Nessa rua existia um solitário juazeiro.

Ficava em frente à casa de dona Folhinha, a mãe de meu colega de ginásio, Zé Lira, hoje casado com a prima Dolores, do Cartório Antônio Holanda. Nascido e crescido no meio da rua, o pé de juá esbanjava o verde na folhagem, dava frutos que meninos, porcos, bodes, carneiros comíamos com gosto. Vez por outra, uma vaca estirava o pescoço para alcançar as folhas, ali, em plena rua sem pavimento de pedra ou asfalto, onde cavalos, burras, jumentos eram amarrados no juazeiro, no dia da feira na bucólica Cajazeiras d’eu menino.

Bateu uma saudade enorme.

Aí, perguntei a Brankinha: você incluiu o juazeiro entre as dez mil mudas de árvores plantadas em Cajazeiras?

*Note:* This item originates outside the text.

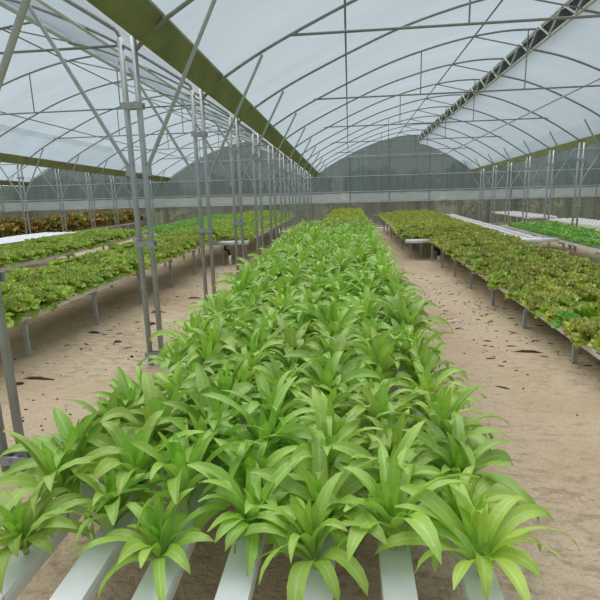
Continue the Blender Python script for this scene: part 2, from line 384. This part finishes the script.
# ------------------------------------------------------------------ growing beds
CHPROF = [(-.055, -.07), (.055, -.07), (.062, -.02), (.058, 0), (-.058, 0), (-.062, -.02)]
def bed(label, rows, ya, yb, z0, slope, yref, legx, legstep=1.45, leg0=None, header=None, holes=False, group=None, cover=False, drain=None):
    """rows: x of each channel. top of a channel at y is z0+slope*(y-yref)"""
    zt = lambda y: z0 + slope * (y - yref)
    r = empty('growing_bed', ((rows[0] + rows[-1]) / 2, ya, 0)); tag(r, label, 'growing bed', 'hydroponic growing beds')
    ox, oy = r.location.x, ya
    for x in rows:
        m = MB(); m.prism(CHPROF, [(x - ox, 0, zt(ya)), (x - ox, yb - ya, zt(yb))]); c = m.build('channel', M['pvc'], r)
        if holes:
            h = MB(); y = ya + .12
            while y < yb - .1:
                h.tube([(x - ox, y - oy, zt(y) - .012), (x - ox, y - oy, zt(y) + .004)], .028, 8); y += .26
            h.build('planting_holes', M['black'], c)
    y = leg0 if leg0 is not None else ya + .4
    while y < yb:
        zz = zt(y) - .07
        m = MB(); m.box((0, y - oy, zz - .022), (rows[-1] - rows[0] + .16, .045, .044)); m.build('crossbar', M['steel'], r)
        for lx in legx:
            m = MB(); m.box((lx - ox, y - oy, (zz - .04) / 2 - .03), (.046, .04, zz - .04 + .06 + .02)); m.build('leg', M['steel'], r)
        y += legstep
    if header:
        hy, ha, hb = header
        m = MB(); m.tube([(ha - ox, hy - oy, zt(hy) - .02), (hb - ox, hy - oy, zt(hy) - .02)], .055, 12); m.build('header_pipe', M['pvc'], r, True)
    if drain:
        dx, dy = drain; zz = zt(dy) - .06
        m = MB(); m.tube([(dx - .06 - ox, dy - oy, zz - .02), (dx - .07 - ox, dy - oy, zz - .12), (dx + .02 - ox, dy - oy, zz - .16), (dx + .04 - ox, dy - oy, zz - .3)], .045, 8); m.build('drain_hose', M['black'], r, True)
        m = MB(); m.tube([(dx + .05 - ox, dy - oy, -.05), (dx + .05 - ox, dy - oy, zz - .28)], .04, 10); m.build('drain_pipe', M['pvc'], r, True)
        m = MB(); m.tube([(dx - .14 - ox, dy - oy, -.05), (dx - .14 - ox, dy - oy, zz - .04)], .02, 8); m.build('leg', M['steel'], r)
    if cover:
        m = MB(); n = 40; V = []
        w = (rows[-1] - rows[0]) / 2 + .12
        for k in range(n + 1):
            yy = ya + (yb - ya) * k / n
            for a in range(13):
                xx = -w + 2 * w * a / 12
                V.append((xx, yy - oy, zt(yy) + .02 + .022 * math.cos(a * PI) + .01 * math.sin(yy * 2)))
        m.add(V, [(k * 13 + a, k * 13 + a + 1, (k + 1) * 13 + a + 1, (k + 1) * 13 + a) for k in range(n) for a in range(12)])
        m.build('cover_sheet', M['cover'], r, True)
    return zt
CR = [-1.28 + .29 * j for j in range(7)]
zC = bed('long low bed of white channels full of long-leaved lettuce', CR, 1.18, 14.4, .375, .036, 1.9, (-1.2, .36), 1.45, 2.2)
CF = [-.66 + .275 * j for j in range(5)]
zCF = bed('bed of pale green lettuce at the end of the centre row', CF, 15.3, 25.5, .76, .014, 15, (-.6, .4), 2.2)
RR = [2.34 + .272 * j for j in range(7)]
zR = bed('low bed of bronze-tipped lettuce along the sandy path', RR, 3.6, 25.5, .265, .027, 4.85, (2.27, 3.95), 1.4, 4.85)
RS = [1.66, 1.9, 2.12]
zRS = bed('narrow bed of lettuce widening the bronze bed towards the back wall', RS, 13.4, 25.5, .50, .02, 13.4, (1.75, 2.05), 2.1, 13.9, header=(13.38, 1.55, 2.24), drain=(2.33, 12.9))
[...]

Não, Frassales. O doce não da jovem secretária do Meio Ambiente, por mais delicado que tenha sido, me deixou triste. Ao ouvir explicações, no entanto, meu olho brilhou em jeito de esperança. Ora, Cajazeiras vai além da tradição das cajazeiras da antiga fazenda de Vital de Sousa Rolim, o pai do padre Inácio. A cidade é hoje forte símbolo de um semiárido que dá certo, como o juazeiro da sombra, dos frutos e do verde. E de flores que não matam abelhas como faz o importado nim.